他にもレビューでもポツポツ指摘されている設定上の無理っぽい点があります。それは、全編を通して登場する後にみつ子の交際相手になる弱気であるのか何かよく分からない、ボーッとしているような営業担当者の男の配役です。林遣都が務めています。この男優を映画作品の中で私は殆ど認識したことがありませんでした。辛うじて『パレード』の彼と『花芯』が記憶にあるぐらいです。他にも『闇金ウシジマくん』や『悪の教典』や『グッドモーニングショー』などは観ていますが、全く記憶にありません。しかし、最近、中野信子の『サイコパス』を読んで身近な自称サイコパスの女性の性格の在り様とに違和感を覚えたので、サイコパスをよく知りたいと思いDVDで観たテレビドラマがあります。『ON 異常犯罪捜査官・藤堂比奈子』です。ここでの彼は準主役級の心療内科医にして犯罪者という役柄ですが、気弱な感じの上に、上手く知性が載っていて、非常に好感が持てる役柄でした。配役の妙と言う感じがします。それにくらべて今回の作品では単にボーッとしたややコミュ障系の若手営業マンでしかありません。

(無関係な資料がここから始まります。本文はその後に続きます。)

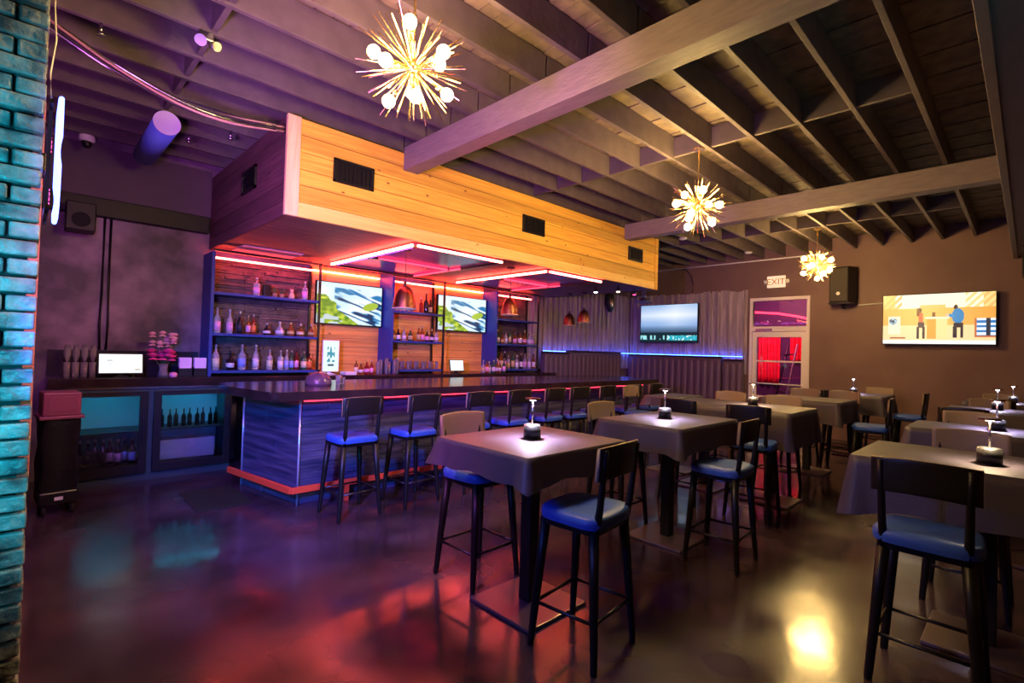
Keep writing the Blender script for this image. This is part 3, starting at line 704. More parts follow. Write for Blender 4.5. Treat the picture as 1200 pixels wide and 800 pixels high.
# flowers
t = thing('flower_vase', 'glass vase of pale and hot pink flowers on the back counter', 'flowers', (1.245, 7.42, 1.201))
MB().lathe([(0, 0), (.05, 0), (.055, .02), (.04, .08), (.05, .15), (.045, .15), (.035, .08), (.048, .02), (0, .01)], seg=18).build('vase', gl, t)
b = MB()
heads = []
for i in range(14):
    a = random.uniform(0, 6.28); rr = random.uniform(.03, .16); h = random.uniform(.22, .30); heads.append((rr*math.cos(a), rr*.6*math.sin(a), h, 0))
for i in range(12):
    a = random.uniform(0, 6.28); rr = random.uniform(.04, .15); h = random.uniform(.38, .54); heads.append((rr*math.cos(a), rr*.5*math.sin(a), h, 1))
for hx, hy, hz, k in heads: b.tube([(0, 0, .05), (hx*.4, hy*.4, hz*.55), (hx, hy, hz)], .003, seg=5)
b.build('stems', M('stem_green', (.05, .10, .04), .5), t)
fm = [M('hot_pink_petals', (.95, .12, .42), .5), M('pale_pink_petals', (.98, .62, .66), .5)]
for hx, hy, hz, k in heads:
    b = MB(); n = 9 if k == 0 else 6; R_ = .075 if k == 0 else .06
    for ring, (cnt, tilt, sc_) in enumerate(((n, -.5, .8), (n, .1, .9), (n, .6, .9), (5, 1.15, .75))):
        for q in range(cnt):
            a = 2*PI*q/cnt+ring; dr = Vector((math.cos(a)*math.cos(tilt), math.sin(a)*math.cos(tilt), math.sin(tilt)))*R_*sc_
            sd = Vector((-math.sin(a), math.cos(a), 0))*R_*.5*sc_; c0 = Vector((hx, hy, hz))
            v = [b.bm.verts.new(p) for p in (c0, c0+dr*.55+sd, c0+dr+sd*.4, c0+dr-sd*.4, c0+dr*.55-sd)]; b.bm.faces.new(v)
    b.build('blossom', fm[k], t)
# straw and napkin caddies
for i, x in enumerate((1.47, 1.632)):
    t = thing('napkin_caddy', 'black caddy of pink lit napkins beside the blue shelf panel, the %s one' % ('left' if i == 0 else 'right'), 'caddy', (x, 7.42, 1.201), 0, 'napkin caddies on the back counter')
    MB().box(-.08, .08, -.05, .05, 0, .01).box(-.08, .08, -.05, -.042, .01, .10).box(-.08, .08, .042, .05, .01, .14).box(-.08, -.072, -.05, .05, .01, .12).box(.072, .08, -.05, .05, .01, .12).build('caddy_tray', 'black', t)
    b = MB()
    for q in range(9): b.box(-.065, .065, -.04+.009*q, -.034+.009*q, .012, .22+.006*(q % 3))
    b.build('napkins', M('napkin_paper', (.8, .6, .85), .7), t)
o = MB().lathe([(0, 0), (.03, 0), (.032, .08), (.02, .1), (.02, .12), (0, .12)], seg=14).build('shaker', 'chrome', None, (1.0, 7.42, 1.201)); tag(o, 'small metal shaker between the register screen and the flowers', 'shaker')
o = MB().lathe([(0, 0), (.04, 0), (.045, .04), (.03, .055), (0, .06)], seg=14).build('candle_cup', M('pink_cup', (.8, .3, .5), .4), None, (1.32, 7.26, 1.201)); tag(o, 'little round pink cup at the foot of the flower vase', 'cup')
# bottles in the coolers
for i in range(9):
    bottle('wine', 'dark', 'pink' if i in (5, 6) else ('blue' if i in (7, 8) else 'black'), 'silver', .036, .30, (.43+.068*i if i < 9 else 1, 7.45+.07*(i % 2), .172), 'wine bottle behind the left cooler door, %s' % ('leftmost' if i == 0 else ORD[i]+' from left'), 'wine bottles in the left cooler')
for i in range(10):
    bottle('tall', 'dark', None, 'black', .026, .22, (1.19+.074*i, 7.45+.05*(i % 2), .572), 'beer bottle behind the right cooler door, %s' % ('leftmost' if i == 0 else ORD[i]+' from left'), 'beer bottles in the right cooler')
o = MB().box(0, .62, 0, .25, 0, .24, bevel=.01).build('carton', M('silver_carton', (.5, .5, .6), .3), None, (1.22, 7.43, .172)); tag(o, 'pale silver carton behind the right glass cooler door', 'box')

# rubbish bin at the left
t = thing('trash_bin', 'tall black bin with a maroon lid standing before the left cooler door', 'bin', (.27, 6.40, 0), .08)
MB().box(-.14, .14, -.16, .16, .10, .22, bevel=.015).build('base', 'metal', t)
b = MB().grid(lambda u, v: ((.135+.012*math.sin(u*40)+.01*math.sin(v*9+u*13))*(1 if abs(math.cos(u*2*PI)) > .0 else 1)*max(-1, min(1, 1.35*math.cos(u*2*PI))), (.15+.01*math.sin(u*37+1))*max(-1, min(1, 1.35*math.sin(u*2*PI))), .22+.67*v), 60, 14, closed_u=True)
b.build('bag_liner', 'plastic_bag', t)
MB().box(-.16, .16, -.18, .18, .885, .915, bevel=.008).build('rim', 'maroon', t)
b = MB().box(-.135, .135, -.15, .15, .915, 1.13, bevel=.012); b.build('lid', 'maroon', t)
MB().box(-.10, .10, -.156, -.149, .95, 1.09, bevel=.002).build('flap', 'maroon', t)
for sx in (-1, 1):
    for sy in (-1, 1): MB().cyl((sx*.10-.012, sy*.12, .045), (sx*.10+.012, sy*.12, .045), .045, seg=14).box(sx*.10-.018, sx*.10+.018, sy*.12-.01, sy*.12+.01, .05, .10).build('caster', 'rubber', t)
tag(MB().box(-.03, .03, -.004, 0, 0, .03).build('sticker', 'white', t, (.0, -.161, .14)))
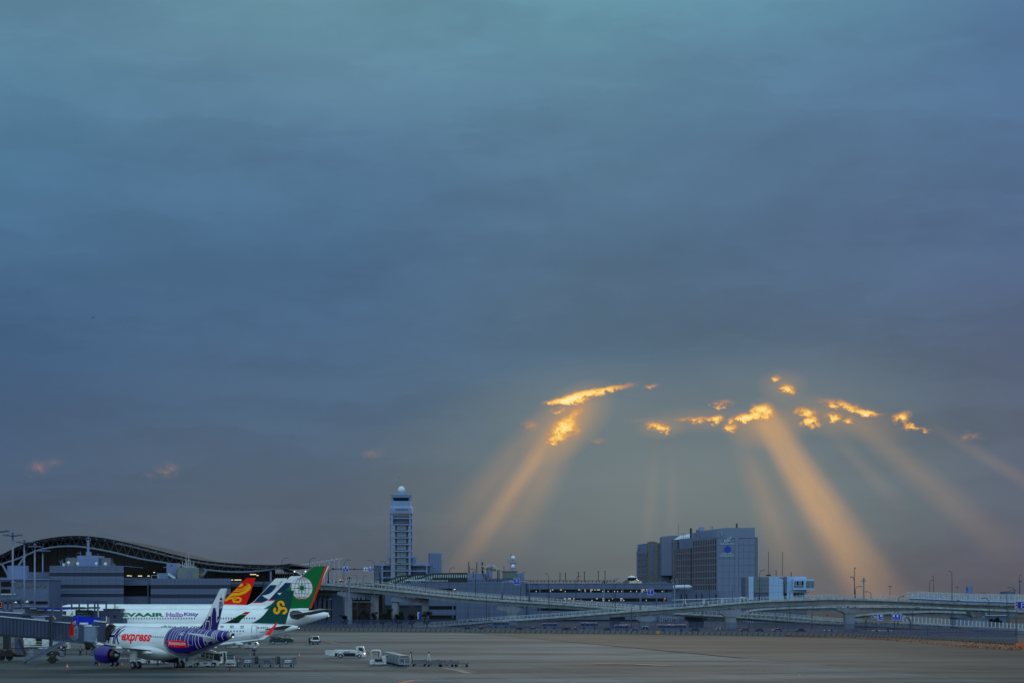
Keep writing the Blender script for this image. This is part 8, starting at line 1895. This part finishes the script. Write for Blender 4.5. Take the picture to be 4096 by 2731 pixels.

さらに、設定上、31歳のみつ子に対しての年下の彼氏と言う設定です。役者の実年齢では、のんが27歳で彼が30歳です。捻じれ状態です。もちろん、この程度のねじれなど、たくさんの映画やテレビドラマの配役上、多々発生していることでしょう。しかし、のんの初めての三十路キャラがAとの「心理劇」でギリギリちゃんと成り立っているはずだったのに、どうも彼とみつ子が対峙すると、みつ子が年上には見えないのです。役柄上精神年齢が若いから自然とそう見えるので正解…ということかと、鑑賞中も考える自分が明確に意識できてしまうぐらいに、あからさまに違うのです。他に誰か適任者はいなかったのかと思えてなりません。

それらの気になる点や不満な点はいくつかありますが、全体的に(のんや前述の臼田あさ美はもとより、皐月役の橋本愛や、片桐はいり、そして私が初めて知った女性芸人で本人役で登場する吉住まで)女性陣の好演が目立ち、とても楽しめる作品になっています。DVDはもちろん買いです。

追記:
ネットの映画紹介記事などでは、「のんと橋本愛の『あまちゃん』名コンビが復活」的なキャッチが目立ちます。しかし、本作で橋本愛の出番は(冗長なと感じるぐらいの)イタリアでのシーンでしかありませんから、コンビ的に観たてられる場面は非常に限られています。また、『あまちゃん』のみならず、『告白』でも『アバター』でも二人は共演しています。私は全く観ていませんし関心も持てませんが『あまちゃん』人気にあやかろうという無理筋な販促感がアリアリな打ち出しが不自然で不愉快に感じられます。